Après la leçon d’anglais et la conversation qui a suivi, l’Empereur est sorti pour se promener. Au retour, le docteur est venu dire à l’Empereur que le colonel Reade, qu’il avait consenti de recevoir en lieu et place du gouverneur, demandait à lui être présenté. Cet officier a remis à l’Empereur une note assez longue. L’Empereur m’a appelé pour en être l’interprète. C’étaient les communications que sir Hudson Lowe avait vainement essayé, durant trois ou quatre jours, de faire lui-même en personne. C’était une satisfaction qu’il se ménageait vis-à-vis de l’Empereur, car elles étaient exprimées dans les termes les plus offensants. Ce trait est caractéristique, il n’a pas besoin de commentaire. On trouvera cette note aux pièces officielles, ou j’y reviendrai lorsqu’elle aura amené un résultat[1]. La dureté des expressions, et surtout la menace qui s’y trouvait souvent répétée contre nous d’être arrachés d’auprès de l’Empereur nous a occupés désagréablement, et a répandu sur nous tous beaucoup de sombre tout le reste du jour.


L’Empereur lit mon Journal et me dicte – Conférence entre le grand maréchal et le gouverneur.


Samedi 5.

J’étais encore couché lorsque d’assez bon matin j’ai entendu la porte de ma chambre s’ouvrir doucement : elle est si encombrée par mon lit et celui de mon fils, qu’on arrive difficilement à moi.

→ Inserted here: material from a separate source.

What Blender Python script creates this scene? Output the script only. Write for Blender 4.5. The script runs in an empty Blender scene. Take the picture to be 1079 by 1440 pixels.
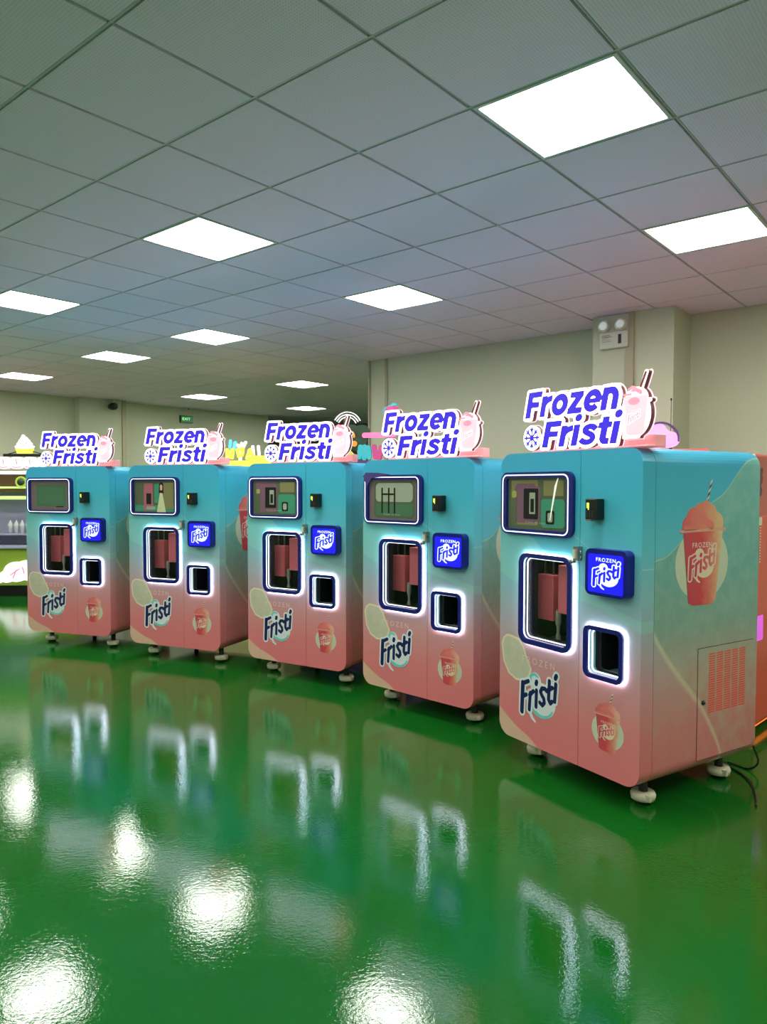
import bpy, math, random
import numpy as np
from mathutils import Vector, Matrix
from mathutils.geometry import tessellate_polygon
random.seed(7)
C = bpy.context.scene.collection
# ------------------------------------------------------------------ camera, world, exposure
FPX, PITCH, ROLL, ZC = 1026.25, -0.0362, -0.0009, 1.43
cam = bpy.data.cameras.new('camera'); co = bpy.data.objects.new('camera', cam); C.objects.link(co)
cam.sensor_fit = 'VERTICAL'; cam.sensor_height = 36.0; cam.lens = 36.0 * FPX / 1440.0
cam.clip_start = 0.05; cam.clip_end = 200
co.location = (0, 0, ZC); co.rotation_euler = (math.pi/2 + PITCH, ROLL, 0)
bpy.context.scene.camera = co
w = bpy.data.worlds.new('world'); bpy.context.scene.world = w; w.use_nodes = True
w.node_tree.nodes['Background'].inputs[0].default_value = (0.5, 0.55, 0.6, 1)
w.node_tree.nodes['Background'].inputs[1].default_value = 0.05
vs = bpy.context.scene.view_settings
vs.view_transform = 'Standard'; vs.look = 'None'; vs.gamma = 1; vs.use_curve_mapping = False
vs.exposure = 1.84
EK = 2**-vs.exposure   # emission strengths below are given as seen on screen
PANEL_L = 30.0       # radiance of the ceiling light panels
LED_L = 17.0         # radiance of the white strips on the machines
SIGN_L = 3.9
# ------------------------------------------------------------------ colours and materials
def lin(c):
    return tuple((x/255/12.92 if x/255 <= 0.04045 else ((x/255+0.055)/1.055)**2.4) for x in c) + (1.0,)
def mat(name, col, rough=0.5, metal=0.0, emit=None, es=0.0, coat=0.0, spec=0.5):
    m = bpy.data.materials.new(name); m.use_nodes = True
    b = m.node_tree.nodes['Principled BSDF']
    b.inputs['Base Color'].default_value = lin(col); b.inputs['Roughness'].default_value = rough
    b.inputs['Metallic'].default_value = metal; b.inputs['Coat Weight'].default_value = coat
    b.inputs['Specular IOR Level'].default_value = spec
    if emit:
        b.inputs['Emission Color'].default_value = lin(emit); b.inputs['Emission Strength'].default_value = es*EK
    return m
class NT:
    def __init__(s, m): s.t = m.node_tree; s.b = s.t.nodes['Principled BSDF']
    def n(s, typ, **k):
        x = s.t.nodes.new(typ)
        for a, v in k.items(): setattr(x, a, v)
        return x
    def l(s, a, b): s.t.links.new(a, b)
    def math(s, op, a, b=None, c=None):
        x = s.n('ShaderNodeMath', operation=op)
        for i, v in enumerate((a, b, c)):
            if v is None: continue
            if isinstance(v, (int, float)): x.inputs[i].default_value = v
            else: s.l(v, x.inputs[i])
        return x.outputs[0]
    def mix(s, f, a, b):
        x = s.n('ShaderNodeMix', data_type='RGBA')
        for i, v in ((0, f), (6, a), (7, b)):
            if isinstance(v, (int, float, tuple)): x.inputs[i].default_value = v
            else: s.l(v, x.inputs[i])
        return x.outputs[2]
    def ramp(s, f, pts, interp='LINEAR'):
        x = s.n('ShaderNodeValToRGB'); s.l(f, x.inputs[0]); e = x.color_ramp.elements
        x.color_ramp.interpolation = interp
        e[0].position, e[0].color = pts[0][0], pts[0][1]
        e[1].position, e[1].color = pts[-1][0], pts[-1][1]
        for p, c in pts[1:-1]:
            q = e.new(p); q.color = c
        return x.outputs[0]
    def curve(s, f, pts):
        x = s.n('ShaderNodeFloatCurve'); s.l(f, x.inputs[1]); c = x.mapping.curves[0]
        c.points[0].location = pts[0]; c.points[1].location = pts[-1]
        for p in pts[1:-1]: c.points.new(*p)
        x.mapping.update(); return x.outputs[0]
    def noise(s, vec, scale, detail=3, rough=0.5):
        x = s.n('ShaderNodeTexNoise'); x.inputs['Scale'].default_value = scale
        x.inputs['Detail'].default_value = detail; x.inputs['Roughness'].default_value = rough
        s.l(vec, x.inputs['Vector']); return x.outputs[0]
    def bump(s, h, strength, dist):
        x = s.n('ShaderNodeBump'); x.inputs['Strength'].default_value = strength
        x.inputs['Distance'].default_value = dist; s.l(h, x.inputs['Height'])
        s.l(x.outputs[0], s.b.inputs['Normal']); return x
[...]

J’ai aperçu un bras entrouvrant avec autorité mon rideau ; c’était celui du maître. Heureusement je me trouvais entre les mains un ouvrage de géométrie, ce qui l’a édifié, et sauvait, a-t-il dit, ma réputation. Je me suis jeté à bas, et en peu d’instants j’ai eu rejoint l’Empereur, qui seul gagnait le bois. Il a causé fort longtemps des évènements de la veille. Il est rentré pour se mettre au bain, étant fort souffrant ; il avait passé une mauvaise nuit.

À une heure, il m’a fait appeler ; il était au salon, il désirait prendre sa leçon d’anglais. La chaleur était forte, le temps très lourd. L’Empereur, fort abattu, n’a pu se livrer au travail ; il a sommeillé à diverses reprises, je veillais à côté de lui ; enfin il s’est décidé à prendre le dessus, a-t-il dit en se levant ; il a gagné la salle de billard pour respirer un peu le grand air.

  1. On a dû voir que je renvoie souvent aux pièces officielles. Si on ne les trouve pas ici, ce n’est pas ma faute : l’Empereur m’avait chargé, à Longwood, de les garder toutes et de les tenir classées ; leur ensemble composait nos petites archives ; je comptais y avoir recours au besoin ; mais lors de mon enlèvement par sir Hudson Lowe, et de la saisie de tous mes papiers, je me trouvai séparé de ces pièces, que je n’ai plus le moyen de me procurer aujourd’hui.